### Data section
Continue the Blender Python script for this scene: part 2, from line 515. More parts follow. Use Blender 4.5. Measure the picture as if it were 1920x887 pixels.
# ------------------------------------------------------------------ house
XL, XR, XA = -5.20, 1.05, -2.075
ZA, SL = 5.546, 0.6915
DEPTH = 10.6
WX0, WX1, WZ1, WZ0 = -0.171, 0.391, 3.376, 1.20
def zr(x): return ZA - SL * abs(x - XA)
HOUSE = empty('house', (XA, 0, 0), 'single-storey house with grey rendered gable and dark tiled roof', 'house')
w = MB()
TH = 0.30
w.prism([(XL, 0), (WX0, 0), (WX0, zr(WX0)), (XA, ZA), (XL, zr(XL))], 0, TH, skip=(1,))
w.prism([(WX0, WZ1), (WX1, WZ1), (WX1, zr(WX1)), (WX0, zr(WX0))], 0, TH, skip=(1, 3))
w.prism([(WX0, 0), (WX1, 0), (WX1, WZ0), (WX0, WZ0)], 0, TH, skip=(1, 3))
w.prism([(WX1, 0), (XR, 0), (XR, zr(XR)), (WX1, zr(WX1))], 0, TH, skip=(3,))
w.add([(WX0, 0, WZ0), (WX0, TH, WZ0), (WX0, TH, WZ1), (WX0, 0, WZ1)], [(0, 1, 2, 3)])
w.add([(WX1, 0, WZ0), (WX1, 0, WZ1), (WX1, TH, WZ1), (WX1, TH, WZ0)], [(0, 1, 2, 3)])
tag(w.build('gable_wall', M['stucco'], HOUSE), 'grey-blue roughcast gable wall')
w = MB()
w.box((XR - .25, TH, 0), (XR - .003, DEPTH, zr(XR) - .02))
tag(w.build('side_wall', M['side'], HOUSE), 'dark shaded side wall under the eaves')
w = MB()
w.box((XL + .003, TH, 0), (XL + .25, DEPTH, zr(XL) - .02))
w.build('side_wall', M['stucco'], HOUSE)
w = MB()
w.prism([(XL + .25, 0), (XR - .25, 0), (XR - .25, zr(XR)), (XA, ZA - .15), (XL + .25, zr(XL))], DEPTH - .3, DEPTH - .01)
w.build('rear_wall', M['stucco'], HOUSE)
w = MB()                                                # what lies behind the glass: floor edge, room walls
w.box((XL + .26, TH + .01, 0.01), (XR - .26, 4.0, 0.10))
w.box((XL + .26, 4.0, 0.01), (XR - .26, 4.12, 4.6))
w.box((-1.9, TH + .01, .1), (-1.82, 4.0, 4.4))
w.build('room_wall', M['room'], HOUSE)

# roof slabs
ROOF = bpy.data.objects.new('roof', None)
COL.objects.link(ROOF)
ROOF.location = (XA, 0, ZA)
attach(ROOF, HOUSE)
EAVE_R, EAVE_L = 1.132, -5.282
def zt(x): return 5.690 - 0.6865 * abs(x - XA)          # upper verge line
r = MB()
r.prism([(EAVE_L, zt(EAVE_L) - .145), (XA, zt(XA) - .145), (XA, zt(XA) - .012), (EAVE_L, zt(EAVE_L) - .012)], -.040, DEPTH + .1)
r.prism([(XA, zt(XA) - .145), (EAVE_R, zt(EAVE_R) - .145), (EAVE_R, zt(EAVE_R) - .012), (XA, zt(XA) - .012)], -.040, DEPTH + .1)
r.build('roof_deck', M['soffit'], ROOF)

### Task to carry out
Quote every line of the data, word for word.

### Result for this exercise
Continue the Blender Python script for this scene: part 2, from line 515. More parts follow. Use Blender 4.5. Measure the picture as if it were 1920x887 pixels.
# ------------------------------------------------------------------ house
XL, XR, XA = -5.20, 1.05, -2.075
ZA, SL = 5.546, 0.6915
DEPTH = 10.6
WX0, WX1, WZ1, WZ0 = -0.171, 0.391, 3.376, 1.20
def zr(x): return ZA - SL * abs(x - XA)
HOUSE = empty('house', (XA, 0, 0), 'single-storey house with grey rendered gable and dark tiled roof', 'house')
w = MB()
TH = 0.30
w.prism([(XL, 0), (WX0, 0), (WX0, zr(WX0)), (XA, ZA), (XL, zr(XL))], 0, TH, skip=(1,))
w.prism([(WX0, WZ1), (WX1, WZ1), (WX1, zr(WX1)), (WX0, zr(WX0))], 0, TH, skip=(1, 3))
w.prism([(WX0, 0), (WX1, 0), (WX1, WZ0), (WX0, WZ0)], 0, TH, skip=(1, 3))
w.prism([(WX1, 0), (XR, 0), (XR, zr(XR)), (WX1, zr(WX1))], 0, TH, skip=(3,))
w.add([(WX0, 0, WZ0), (WX0, TH, WZ0), (WX0, TH, WZ1), (WX0, 0, WZ1)], [(0, 1, 2, 3)])
w.add([(WX1, 0, WZ0), (WX1, 0, WZ1), (WX1, TH, WZ1), (WX1, TH, WZ0)], [(0, 1, 2, 3)])
tag(w.build('gable_wall', M['stucco'], HOUSE), 'grey-blue roughcast gable wall')
w = MB()
w.box((XR - .25, TH, 0), (XR - .003, DEPTH, zr(XR) - .02))
tag(w.build('side_wall', M['side'], HOUSE), 'dark shaded side wall under the eaves')
w = MB()
w.box((XL + .003, TH, 0), (XL + .25, DEPTH, zr(XL) - .02))
w.build('side_wall', M['stucco'], HOUSE)
w = MB()
w.prism([(XL + .25, 0), (XR - .25, 0), (XR - .25, zr(XR)), (XA, ZA - .15), (XL + .25, zr(XL))], DEPTH - .3, DEPTH - .01)
w.build('rear_wall', M['stucco'], HOUSE)
w = MB()                                                # what lies behind the glass: floor edge, room walls
w.box((XL + .26, TH + .01, 0.01), (XR - .26, 4.0, 0.10))
w.box((XL + .26, 4.0, 0.01), (XR - .26, 4.12, 4.6))
w.box((-1.9, TH + .01, .1), (-1.82, 4.0, 4.4))
w.build('room_wall', M['room'], HOUSE)

# roof slabs
ROOF = bpy.data.objects.new('roof', None)
COL.objects.link(ROOF)
ROOF.location = (XA, 0, ZA)
attach(ROOF, HOUSE)
EAVE_R, EAVE_L = 1.132, -5.282
def zt(x): return 5.690 - 0.6865 * abs(x - XA)          # upper verge line
r = MB()
r.prism([(EAVE_L, zt(EAVE_L) - .145), (XA, zt(XA) - .145), (XA, zt(XA) - .012), (EAVE_L, zt(EAVE_L) - .012)], -.040, DEPTH + .1)
r.prism([(XA, zt(XA) - .145), (EAVE_R, zt(EAVE_R) - .145), (EAVE_R, zt(EAVE_R) - .012), (XA, zt(XA) - .012)], -.040, DEPTH + .1)
r.build('roof_deck', M['soffit'], ROOF)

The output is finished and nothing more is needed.